His pigs meanwhile, devour themselves, their ‘yellow teeth crimsoning in the gloom of the charnel houses.’ I won’t give too much away but the redoubtable turkey, intended for the table, proves to be tougher than it looks.
Many of the stories will live on in the mind for various reasons, from the sudden musket-blast ending of The Onglebury Arms through the clang of a murderous frying pan in The Gong to the monastic horror of The Lamb of God.
They all offer plentiful evidence of an unfettered imagination at play, a serious and seriously gifted writer happy here to be a little more frivolous, more tongue-in-cheek.
Rees is clearly having a veritable ball as he constructs his mad universe in which things are skewed completely out of kilter, with steampunk lapses of time and laws of physics cast to all the winds.

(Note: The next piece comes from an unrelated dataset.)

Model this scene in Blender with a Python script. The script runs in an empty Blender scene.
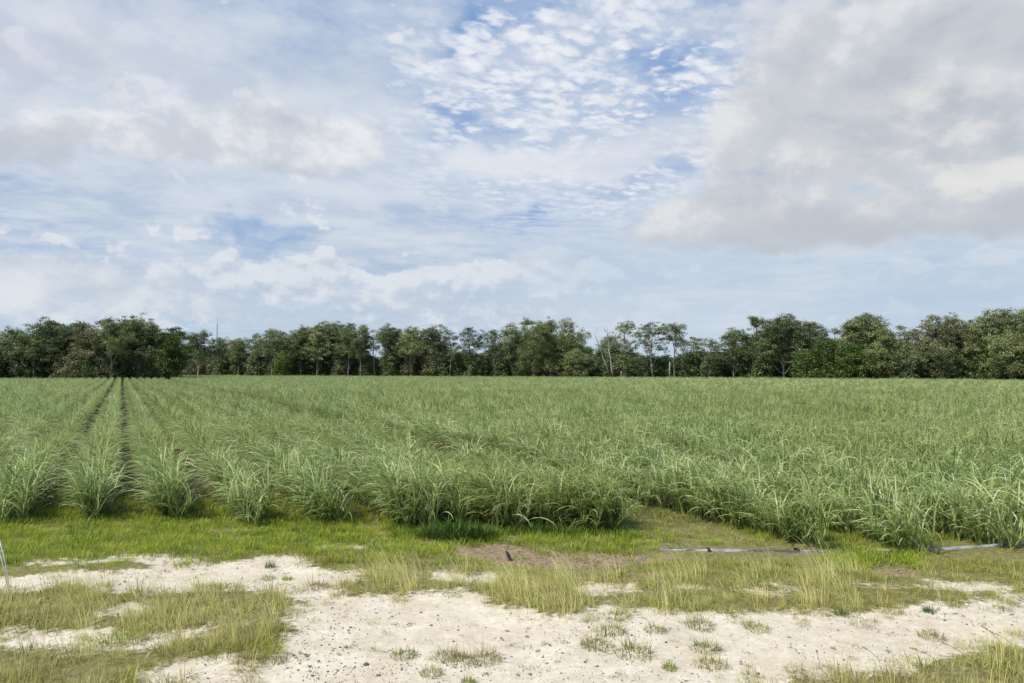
import bpy, math, random
import numpy as np
from mathutils import Vector, noise as mnoise

random.seed(7)
RNG = np.random.default_rng(11)
scene = bpy.context.scene
COL = scene.collection
R = math.radians

# ------------------------------------------------------------------ camera
F, CX, HY, CAMH = 735.0, 512.0, 369.0, 3.3
PITCH = math.atan((HY - 341.5) / F)
cam_d = bpy.data.cameras.new('camera')
cam_d.sensor_width = 36.0
cam_d.lens = 36.0 * F / 1024.0
cam_d.clip_start = 0.1
cam_d.clip_end = 9000
cam = bpy.data.objects.new('camera', cam_d)
COL.objects.link(cam)
cam.location = (0, 0, CAMH)
cam.rotation_euler = (R(90) + PITCH, 0, 0)
scene.camera = cam

scene.view_settings.view_transform = 'Standard'
scene.view_settings.look = 'None'
scene.view_settings.exposure = 0
scene.view_settings.gamma = 1
scene.render.engine = 'CYCLES'
scene.cycles.use_denoising = True
scene.cycles.max_bounces = 5
scene.cycles.diffuse_bounces = 3
scene.cycles.glossy_bounces = 2
scene.cycles.transmission_bounces = 3
scene.cycles.transparent_max_bounces = 4

def gnd(px, py):
    """ground point seen at a photo position"""
    cp, sp = math.cos(PITCH), math.sin(PITCH); dz = (341.5 - py) / F
    t = -CAMH / (sp + dz * cp)
    return ((px - CX) / F * t, (cp - dz * sp) * t)

def to_px(x, y):
    cp, sp = math.cos(PITCH), math.sin(PITCH)
    d = y * cp - CAMH * sp; u = -y * sp - CAMH * cp
    return CX + F * x / d, 341.5 - F * u / d

def lin(r, g, b):
    f = lambda c: (c / 255 / 12.92) if c <= 10.3 else ((c / 255 + 0.055) / 1.055) ** 2.4
    return (f(r), f(g), f(b), 1.0)

# ------------------------------------------------------------------ node helper
class S:
    """a socket with arithmetic"""
    nt = None
    def __init__(self, s): self.s = s
    @staticmethod
    def m(op, a, b=None, c=None, clamp=False):
        n = S.nt.nodes.new('ShaderNodeMath'); n.operation = op; n.use_clamp = clamp
        for i, v in enumerate((a, b, c)):
            if v is None: continue
            if isinstance(v, S): S.nt.links.new(v.s, n.inputs[i])
            else: n.inputs[i].default_value = float(v)
        return S(n.outputs[0])
    def __add__(a, b): return S.m('ADD', a, b)
    __radd__ = __add__
    def __sub__(a, b): return S.m('SUBTRACT', a, b)
    def __rsub__(a, b): return S.m('SUBTRACT', b, a)
    def __mul__(a, b): return S.m('MULTIPLY', a, b)
    __rmul__ = __mul__
    def __truediv__(a, b): return S.m('DIVIDE', a, b)
    def __neg__(a): return S.m('MULTIPLY', a, -1)

def smin(a, b): return S.m('MINIMUM', a, b)
def smax(a, b): return S.m('MAXIMUM', a, b)
def sstep(x, lo, hi):
    n = S.nt.nodes.new('ShaderNodeMapRange'); n.interpolation_type = 'SMOOTHSTEP'
    S.nt.links.new(x.s, n.inputs[0])
    n.inputs[1].default_value = lo; n.inputs[2].default_value = hi
    n.inputs[3].default_value = 0; n.inputs[4].default_value = 1
    return S(n.outputs[0])
def vec(x, y, z=0.0):
    n = S.nt.nodes.new('ShaderNodeCombineXYZ')
    for i, v in enumerate((x, y, z)):
        if isinstance(v, S): S.nt.links.new(v.s, n.inputs[i])
        else: n.inputs[i].default_value = v
    return S(n.outputs[0])
def fbm(v, scale, detail=5, rough=0.55, dist=0.0):
    n = S.nt.nodes.new('ShaderNodeTexNoise'); n.noise_dimensions = '3D'
    if v is not None: S.nt.links.new(v.s, n.inputs['Vector'])
    n.inputs['Scale'].default_value = scale; n.inputs['Detail'].default_value = detail
    n.inputs['Roughness'].default_value = rough; n.inputs['Distortion'].default_value = dist
    return S(n.outputs[0])
def voro(v, scale, smooth=None, rand=1.0, out=0):
    n = S.nt.nodes.new('ShaderNodeTexVoronoi')
    if smooth is not None:
        n.feature = 'SMOOTH_F1'; n.inputs['Smoothness'].default_value = smooth
    if v is not None: S.nt.links.new(v.s, n.inputs['Vector'])
    n.inputs['Scale'].default_value = scale; n.inputs['Randomness'].default_value = rand
    return S(n.outputs[out])
def cmix(f, a, b):
    n = S.nt.nodes.new('ShaderNodeMix'); n.data_type = 'RGBA'
    for sock, v in ((n.inputs[0], f), (n.inputs[6], a), (n.inputs[7], b)):
        if isinstance(v, S): S.nt.links.new(v.s, sock)
        elif isinstance(v, (int, float)): sock.default_value = v
        else: sock.default_value = v
    return S(n.outputs[2])
def cscale(c, f):
    n = S.nt.nodes.new('ShaderNodeVectorMath'); n.operation = 'SCALE'
    S.nt.links.new(c.s, n.inputs[0])
    if isinstance(f, S): S.nt.links.new(f.s, n.inputs['Scale'])
    else: n.inputs['Scale'].default_value = f
    return S(n.outputs[0])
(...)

But be warned. You’ll need a strong stomach for some of short stories herein as they’re close to being positively emetic. I cite the story of the champion eater who is encouraged to eat a dinosaur egg whole which left me feeling more than a little queasy.
Mind you, the day-glo primary colours of the cover have to be a warning in that regard. Or as Shakespeare puts it in the book’s epigraph, taken from Richard II: ‘Things sweet to taste prove in digestion sour.’
The Feast is published, appropriately enough by Last Supper Press and is available through Amazon.